Despite these grim statistics, however, conviction rates for the crimes of human trafficking and forced labor are low. In 2014, 40 percent of countries surveyed by the International Labor Organization recorded no or few convictions, and little has changed in the decade since.

These challenges are particularly acute in India, the world’s most populous country and South Asia’s economic engine. “Lack of awareness, lack of training of concerned officers, failure to register cases under relevant laws, and ineffective investigation” are some of the reasons why, according to India’s Ministry of Home Affairs.

To assist the Indian judicial system in increasing its prosecutorial capacity and in keeping pace with human exploitation, the CEELI Institute is working with the National Judicial Academy of India and the U.S. Federal Judicial Center on a “training-of-trainers” program for Indian judges and justices.

In the first phase of the project, eight Indian judges were selected to build a unique curriculum to tackle key elements of the human trafficking challenge—such as how to examine, store, and obtain electronic evidence across borders—based on international good practices and Indian law. During a recent session in Prague, this group reviewed, refined, and finalized their topic-specific curricula.

“Human trafficking is a very sensitive issue,” said Indian Supreme Court Justice Ahsanuddin Amanullah, one of the program participants. “It doesn’t have any international, national, regional, or even gender boundaries; it’s all-encompassing. For that reason, it can be intimidating from the point of view of a judge.”
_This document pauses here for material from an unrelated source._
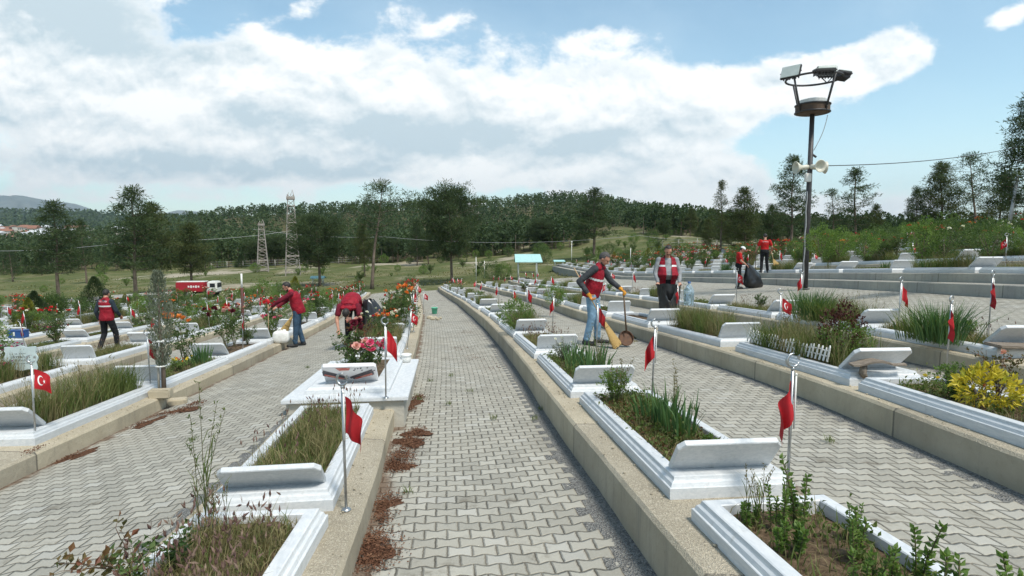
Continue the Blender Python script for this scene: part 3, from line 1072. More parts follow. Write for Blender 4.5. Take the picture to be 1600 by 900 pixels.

“Programs like [the CEELI Institute training] help India’s legal system and its judges,” Justice Amanullah said. “When a judge is more informed, it’s easier for them to know what laws to apply. Laws are useless if they are only on paper.”

As part of this program, the CEELI Institute is also working with another group of Indian judges on cybercrime issues. Two in-person workshops took place at the end of May and beginning of June 2023: one course tackled human trafficking, and a second course focused on cybercrime. In addition to continued discussion on substantive human trafficking and cybercrime issues and exchanges with our team of U.S. federal judges and adult educators, these sessions offered a chance for the judges to present their individual modules to their peers, who will provide feedback to improve each individual session as well as the curriculum as a whole.
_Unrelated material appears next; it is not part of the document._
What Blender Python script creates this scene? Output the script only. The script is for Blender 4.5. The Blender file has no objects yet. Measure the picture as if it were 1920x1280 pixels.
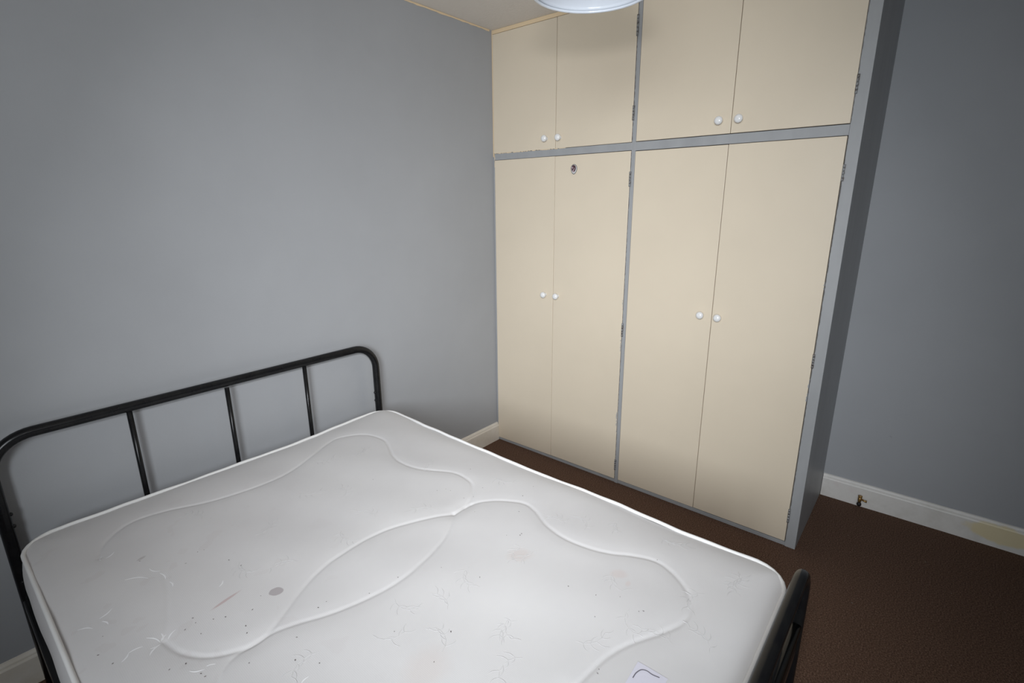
import bpy, math, random
import numpy as np
from mathutils import Vector, Matrix

# ------------------------------------------------------------------ camera
scene = bpy.context.scene
col = scene.collection
CAM = (-2.3116, -2.059, 1.5099)
yaw, pitch, roll = -0.8757, -0.2667, -0.0062
fw = Vector((math.cos(pitch)*math.sin(-yaw), math.cos(pitch)*math.cos(yaw), math.sin(pitch)))
rt0 = Vector((math.cos(yaw), math.sin(yaw), 0))
up0 = rt0.cross(fw)
rt = math.cos(roll)*rt0 + math.sin(roll)*up0
up = -math.sin(roll)*rt0 + math.cos(roll)*up0
cd = bpy.data.cameras.new('camera')
cam = bpy.data.objects.new('camera', cd); col.objects.link(cam)
cam.matrix_world = Matrix(((rt.x, up.x, -fw.x, CAM[0]), (rt.y, up.y, -fw.y, CAM[1]), (rt.z, up.z, -fw.z, CAM[2]), (0, 0, 0, 1)))
cd.sensor_width = 36.0; cd.sensor_fit = 'HORIZONTAL'; cd.lens = 957.49/1920*36.0
cd.clip_start = 0.02
scene.camera = cam

# ------------------------------------------------------------------ light
scene.view_settings.view_transform = 'Standard'
scene.view_settings.look = 'None'
scene.view_settings.gamma = 1.0
scene.view_settings.use_curve_mapping = False
scene.view_settings.exposure = 0.0

world = bpy.data.worlds.new('world'); scene.world = world; world.use_nodes = True
world.node_tree.nodes['Background'].inputs[0].default_value = (0.75, 0.87, 1.0, 1)
world.node_tree.nodes['Background'].inputs[1].default_value = 1.0

# the room: headboard wall y=0, wardrobe front x=0, ceiling 2.4 m
XR, YN, XW, H = 0.600, -4.10, -3.20, 2.4
WY0, WY1, WZ0, WZ1 = -3.05, -1.75, 1.10, 2.30     # the window in the rear wall

def area(name, loc, rot, sx, sy, power, color):
    l = bpy.data.lights.new(name, 'AREA'); l.shape = 'RECTANGLE'; l.size = sx; l.size_y = sy
    l.energy = power; l.color = color
    o = bpy.data.objects.new(name, l); col.objects.link(o); o.location = loc; o.rotation_euler = rot
    return o
wl = area('window_daylight', (XW-0.50, (WY0+WY1)/2, (WZ0+WZ1)/2), (0, 0, 0), WY1-WY0-0.1, WZ1-WZ0-0.1, 36, (0.90, 0.955, 1.0))
wl.rotation_euler = Vector((1, 0.80, -0.33)).to_track_quat('-Z', 'Y').to_euler()
wl.data.spread = math.radians(94)
# the camera's own small flash, just above the lens
fl = area('camera_flash', Vector(CAM)+up*0.24, (0, 0, 0), 0.13, 0.09, 7.6, (0.98, 0.98, 1.0))
fl.rotation_euler = (fw-up*0.12).to_track_quat('-Z', 'Y').to_euler()
fl.data.spread = math.radians(90)

# ------------------------------------------------------------------ mattress drawings (metres, room coordinates)
EDGE = [(-2.252, -0.189), (-2.242, -0.154), (-2.213, -0.127), (-2.134, -0.111), (-2.032, -0.122), (-1.914, -0.113), (-1.772, -0.126), (-1.618, -0.127), (-1.48, -0.133), (-1.309, -0.128), (-1.155, -0.118), (-1.022, -0.095), (-0.957, -0.135), (-0.938, -0.204), (-0.937, -0.304), (-0.956, -0.419), (-0.956, -0.647), (-0.956, -0.823), (-0.966, -0.936), (-0.965, -1.083), (-0.954, -1.248), (-0.957, -1.387), (-0.963, -1.485), (-0.967, -1.595), (-0.971, -1.696), (-0.963, -1.738), (-0.968, -1.8), (-0.961, -1.848), (-0.971, -1.878), (-0.993, -1.895)]
QA = [(-2.116, -0.393), (-2.102, -0.343), (-2.063, -0.295), (-2.004, -0.263), (-1.919, -0.278), (-1.811, -0.33), (-1.7, -0.36), (-1.605, -0.364), (-1.51, -0.34), (-1.402, -0.288), (-1.349, -0.258), (-1.272, -0.236), (-1.188, -0.297), (-1.164, -0.391), (-1.184, -0.462), (-1.226, -0.546), (-1.243, -0.623), (-1.229, -0.71), (-1.171, -0.817), (-1.167, -0.881), (-1.184, -0.933), (-1.236, -0.98), (-1.291, -1.005)]
QB = [(-1.341, -1.005), (-1.267, -1.011), (-1.217, -1.046), (-1.184, -1.087), (-1.158, -1.143), (-1.168, -1.196), (-1.207, -1.269), (-1.225, -1.348), (-1.218, -1.427), (-1.198, -1.487), (-1.17, -1.535), (-1.149, -1.593), (-1.159, -1.642), (-1.19, -1.691), (-1.224, -1.721), (-1.266, -1.736), (-1.312, -1.735), (-1.363, -1.713), (-1.424, -1.677), (-1.469, -1.656), (-1.516, -1.643), (-1.567, -1.636), (-1.634, -1.627)]
QC = [(-1.265, -1.009), (-1.291, -1.005), (-1.341, -1.004), (-1.397, -0.972), (-1.46, -0.939), (-1.524, -0.912), (-1.596, -0.901), (-1.658, -0.904), (-1.726, -0.911), (-1.783, -0.928), (-1.834, -0.954), (-1.873, -0.978), (-1.92, -1.005), (-1.965, -1.019), (-2.002, -1.007), (-2.039, -0.985), (-2.067, -0.954), (-2.089, -0.908), (-2.099, -0.855)]
QD = [(-1.341, -1.005), (-1.401, -1.048), (-1.458, -1.078), (-1.539, -1.102), (-1.62, -1.115), (-1.689, -1.111), (-1.769, -1.092), (-1.828, -1.07), (-1.881, -1.042), (-1.932, -1.02), (-1.982, -1.016), (-2.019, -1.018), (-2.052, -1.041), (-2.075, -1.073)]
QE = [(-2.026, -0.613), (-2.041, -0.688), (-2.069, -0.779), (-2.099, -0.855)]
LEAF = [[(-2.029, -0.637), (-2.031, -0.601)], [(-2.028, -0.591), (-2.043, -0.557)], [(-2.057, -0.6), (-2.098, -0.559)], [(-2.083, -0.395), (-2.106, -0.41)], [(-2.109, -0.384), (-2.117, -0.413)], [(-2.147, -0.648), (-2.175, -0.66)], [(-2.192, -0.682), (-2.216, -0.655)], [(-2.173, -0.675), (-2.166, -0.698)], [(-2.105, -0.853), (-2.122, -0.815)], [(-2.105, -0.855), (-2.126, -0.854)], [(-2.109, -0.856), (-2.133, -0.875)], [(-2.104, -0.849), (-2.09, -0.837)], [(-2.1, -0.847), (-2.096, -0.826)], [(-2.092, -0.855), (-2.071, -0.84)], [(-2.134, -0.835), (-2.16, -0.83)], [(-2.16, -0.83), (-2.177, -0.845)], [(-2.049, -1.006), (-2.064, -0.998)], [(-2.069, -1.003), (-2.092, -0.983)], [(-2.027, -0.684), (-2.026, -0.657)], [(-1.935, -0.758), (-1.952, -0.776)], [(-1.938, -1.191), (-1.956, -1.194)]]
FAINT = [(-1.62, -0.809), (-1.514, -0.834), (-1.158, -1.374), (-1.327, -1.283), (-1.524, -0.657), (-1.254, -0.716), (-1.545, -1.414), (-1.321, -1.326), (-1.368, -0.944), (-1.492, -1.22), (-1.691, -1.157), (-1.549, -1.434), (-1.264, -1.53), (-1.125, -1.762), (-1.187, -1.743), (-1.351, -1.814), (-1.383, -1.743), (-1.353, -1.623), (-1.631, -1.284), (-1.598, -0.516), (-1.447, -0.354), (-1.332, -0.428), (-1.097, -0.967), (-1.172, -1.316), (-1.045, -1.428), (-1.795, -0.634), (-1.865, -0.425), (-1.876, -0.717), (-1.793, -1.21), (-1.722, -1.363), (-1.621, -1.507), (-1.512, -1.574), (-1.036, -1.563), (-1.061, -1.809), (-1.893, -1.155), (-1.774, -0.842)]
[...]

Both groups will deliver their sessions during a “pilot workshop” in India in the Fall. The goal of the project is to introduce a new, modern, and pedagogical approach to adult learning in a judicial environment, and to create new curricula on both human trafficking and cybercrime.

Meghalaya High Court Justice H.S. Thangkhiew, another participant in the human trafficking training, said issues such as court capacity and the evolving nature of the crimes make it difficult to investigate and prosecute. “Online, everyone is anonymous,” Justice Thangkhiew said. “For India’s judicial system to deal with this scenario, judges must equip themselves for when these cases come to their court.”

Laws like the 2000 Information Technology Act and Article 360 of the Indian Penal Code, which addresses transborder kidnapping, give judges tools to prosecute human traffickers. When laws or legislation are insufficient, it is judges who must intervene, program participants said.

“When statutory legislation is unavailable, gaps are being filled by legal judgments,” said Justice Thangkhiew. “First instance judges who try similar cases can look for examples from higher courts to try them using these precedents.”

Judge K.C. Barphungpa, a district judge in the Indian state of Sikkim, said her biggest challenge was a packed docket. “Indian courts are heavily, heavily overloaded,” she said. Programs like the CEELI Institute’s training initiative are designed to enhance judicial capacity and give Indian judges the tools they need to try human trafficking cases fairly and efficiently.

“The methods they have taught us will go a long way to help judges improve their skills, strengthen the way they interact with victims of human trafficking, and even help to expedite such cases,” said Judge Barphungpa.

Justice Thangkhiew added: “We still have a long way to go, and technologically enabled crimes are adapting so fast. But India’s courts are also adapting as new challenges arise.”